Eva Ayllon
Peruvian singer Eva Ayllon is a diva, but she's also a folkloric artist with a message about race, class and self-esteem in her home country. A black Peruvian, she began singing
musica criolla in the late 1970s, and now plays to crowds of 30,000 in Lima. Her genre's combination of ballads and up-tempo dance numbers, once a nearly forgotten approach, draws from African and Spanish influences blended by slaves who worked Peru's silver mines and sugar plantations.
Saturday night at the Lincoln Theatre, Ayllon and a nine-piece band turned traditionals and 20th-century poetry into contemporary vehicles for flirting, strutting and educating. Wearing a long, close-fitting velvet dress, the nearly 50-year-old South American legend gyrated sensually on speedy festejos such as the mixed-race tale "Inga," supported by an exuberant percussive cacophony.

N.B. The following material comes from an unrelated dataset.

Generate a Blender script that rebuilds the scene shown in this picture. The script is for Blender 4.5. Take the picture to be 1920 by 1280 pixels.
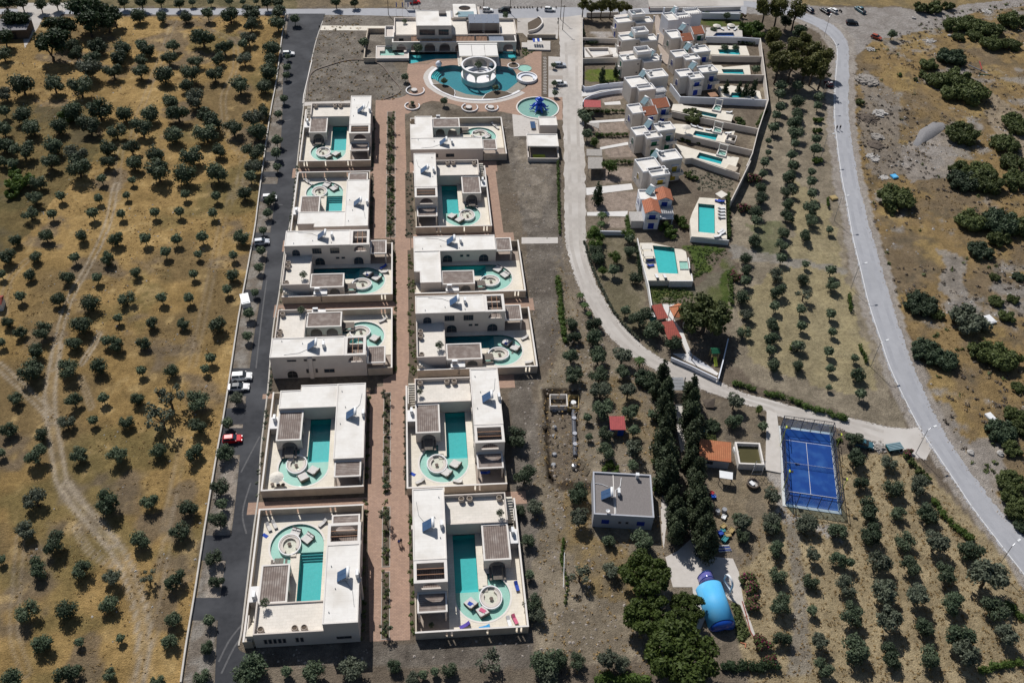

Instrumentalists on cajon (a wooden box), mini-maracas, the quijada (donkey jawbone), bongos and bass provided the mother-country-rooted bottom, while the acoustic guitarist added the Iberian-derived flamenco-like high end. On waltz-based numbers like "Fina Estampa" and soulful landos like "Negra Presentuosa," the keyboardist led the more syrupy playing, while Ayllon struck theatrical poses and sang powerfully if a bit too melodramatically on certain numbers.
By evening's end, many pleased audience members were pulling out their cell phones to take pictures of Ayllon, who blew kisses to them during the encore.